Se, al contrario, il testo dovesse rimanere quello attuale, troppo sbilanciato verso la posizione della Cgil, come ha avuto modo di definirlo Alfano, è possibile che gli spread aumentino ulteriormente. A quel punto nessuno sarebbe in grado di dire cosa potà accadere al bilancio statale. Se la componente in conto interessi dovesse aumentare ancora, si complicherebbe la possibilità di arrivare al pareggio di bilancio nei tempi concordati dall’Italia con l’Unione Europea. Una grossa tegola, considerando che la crescita italiana continua a regredire, anziché migliorare. Il rimpicciolimento della nostra economia sta arrivano a livelli preoccupanti, secondo i dati recentemente diffusi. E, se la situazione dovesse ulteriormente peggiorare, l’ipotesi default non sarebbe da scartare. E’ bene che tutti ne siano coscienti.

E’ necessario, quindi, che il governo cominci a dimostrare più fermezza e non si lasci catturare dai sindacati.
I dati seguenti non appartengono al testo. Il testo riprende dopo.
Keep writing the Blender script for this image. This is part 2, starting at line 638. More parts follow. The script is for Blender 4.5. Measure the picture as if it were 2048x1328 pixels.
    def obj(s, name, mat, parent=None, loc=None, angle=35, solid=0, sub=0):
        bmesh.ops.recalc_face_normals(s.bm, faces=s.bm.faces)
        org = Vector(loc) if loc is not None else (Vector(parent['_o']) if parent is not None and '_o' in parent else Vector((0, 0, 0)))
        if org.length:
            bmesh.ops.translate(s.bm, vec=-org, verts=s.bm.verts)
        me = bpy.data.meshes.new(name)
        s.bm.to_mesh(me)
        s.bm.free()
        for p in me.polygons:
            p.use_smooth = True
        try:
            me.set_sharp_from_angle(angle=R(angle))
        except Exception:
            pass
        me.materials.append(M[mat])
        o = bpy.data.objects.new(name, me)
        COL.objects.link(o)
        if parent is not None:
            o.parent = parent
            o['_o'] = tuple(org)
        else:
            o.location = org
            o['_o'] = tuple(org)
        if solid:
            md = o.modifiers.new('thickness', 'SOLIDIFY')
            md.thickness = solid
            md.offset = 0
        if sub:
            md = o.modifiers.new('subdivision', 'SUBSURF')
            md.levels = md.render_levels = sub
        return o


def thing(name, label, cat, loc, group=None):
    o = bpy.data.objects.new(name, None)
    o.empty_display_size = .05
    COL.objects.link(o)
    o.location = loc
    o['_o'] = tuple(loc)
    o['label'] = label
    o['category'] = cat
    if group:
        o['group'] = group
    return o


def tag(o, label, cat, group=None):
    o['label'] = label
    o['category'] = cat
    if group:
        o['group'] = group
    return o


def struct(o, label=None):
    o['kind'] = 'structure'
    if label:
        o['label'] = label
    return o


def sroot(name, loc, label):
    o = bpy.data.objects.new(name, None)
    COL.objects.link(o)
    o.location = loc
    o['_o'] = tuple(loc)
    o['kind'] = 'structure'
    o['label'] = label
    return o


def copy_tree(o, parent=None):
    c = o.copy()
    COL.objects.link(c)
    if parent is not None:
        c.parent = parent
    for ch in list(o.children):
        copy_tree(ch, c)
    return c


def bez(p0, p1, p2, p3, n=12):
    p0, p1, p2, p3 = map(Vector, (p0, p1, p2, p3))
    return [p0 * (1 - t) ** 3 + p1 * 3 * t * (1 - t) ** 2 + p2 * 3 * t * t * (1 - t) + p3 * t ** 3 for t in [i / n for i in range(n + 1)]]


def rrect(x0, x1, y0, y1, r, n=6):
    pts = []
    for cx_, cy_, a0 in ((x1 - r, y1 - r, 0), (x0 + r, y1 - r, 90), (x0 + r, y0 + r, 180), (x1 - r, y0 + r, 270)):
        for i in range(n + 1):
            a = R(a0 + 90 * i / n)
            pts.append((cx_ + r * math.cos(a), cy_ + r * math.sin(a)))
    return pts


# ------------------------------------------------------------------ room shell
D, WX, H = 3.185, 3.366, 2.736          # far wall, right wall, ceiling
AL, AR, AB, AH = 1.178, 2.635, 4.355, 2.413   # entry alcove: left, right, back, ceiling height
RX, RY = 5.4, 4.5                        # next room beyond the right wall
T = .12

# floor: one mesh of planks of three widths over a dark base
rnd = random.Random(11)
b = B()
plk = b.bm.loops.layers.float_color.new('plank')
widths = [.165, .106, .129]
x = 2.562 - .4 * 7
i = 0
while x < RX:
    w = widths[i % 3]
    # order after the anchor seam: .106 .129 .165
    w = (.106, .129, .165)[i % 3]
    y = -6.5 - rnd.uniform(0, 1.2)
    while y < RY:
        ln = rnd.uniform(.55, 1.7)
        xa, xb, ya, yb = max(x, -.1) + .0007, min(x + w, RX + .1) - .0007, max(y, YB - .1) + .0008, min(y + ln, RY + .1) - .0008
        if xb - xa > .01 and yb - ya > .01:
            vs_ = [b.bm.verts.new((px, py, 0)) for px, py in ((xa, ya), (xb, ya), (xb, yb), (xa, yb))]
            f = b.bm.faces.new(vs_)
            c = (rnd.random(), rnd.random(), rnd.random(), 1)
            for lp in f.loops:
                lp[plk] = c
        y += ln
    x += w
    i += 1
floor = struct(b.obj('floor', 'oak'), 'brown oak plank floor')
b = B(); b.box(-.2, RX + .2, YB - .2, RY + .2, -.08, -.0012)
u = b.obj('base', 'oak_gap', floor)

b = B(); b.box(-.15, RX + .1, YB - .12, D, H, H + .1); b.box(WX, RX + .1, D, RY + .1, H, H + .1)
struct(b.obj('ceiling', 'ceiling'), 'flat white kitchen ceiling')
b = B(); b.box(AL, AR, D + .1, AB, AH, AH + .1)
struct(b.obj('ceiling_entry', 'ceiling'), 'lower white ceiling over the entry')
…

Solo con un mercato del lavoro più flessibile è possibile rilanciare l’occupazione, l’impresa e quindi la produzione. Monti avrebbe dalla sua parte un grande potere di minaccia nei confronti della Cgil, facendole capire che se la riforma non passerà saranno i sindacati a doversi assumere la responsabilità delle reazioni violente che i mercati finanziari mostrerebbero. Una nuova crisi di governo sarebbe il colpo di grazia per l’economia italiana e avrebbe delle conseguenze pesantissime. Se le forze della maggioranza non vogliono che l’Italia arrivi fino a questo punto, è bene che comincino a prendere tutti le distanze dalle posizioni anacronistiche dei sindacati.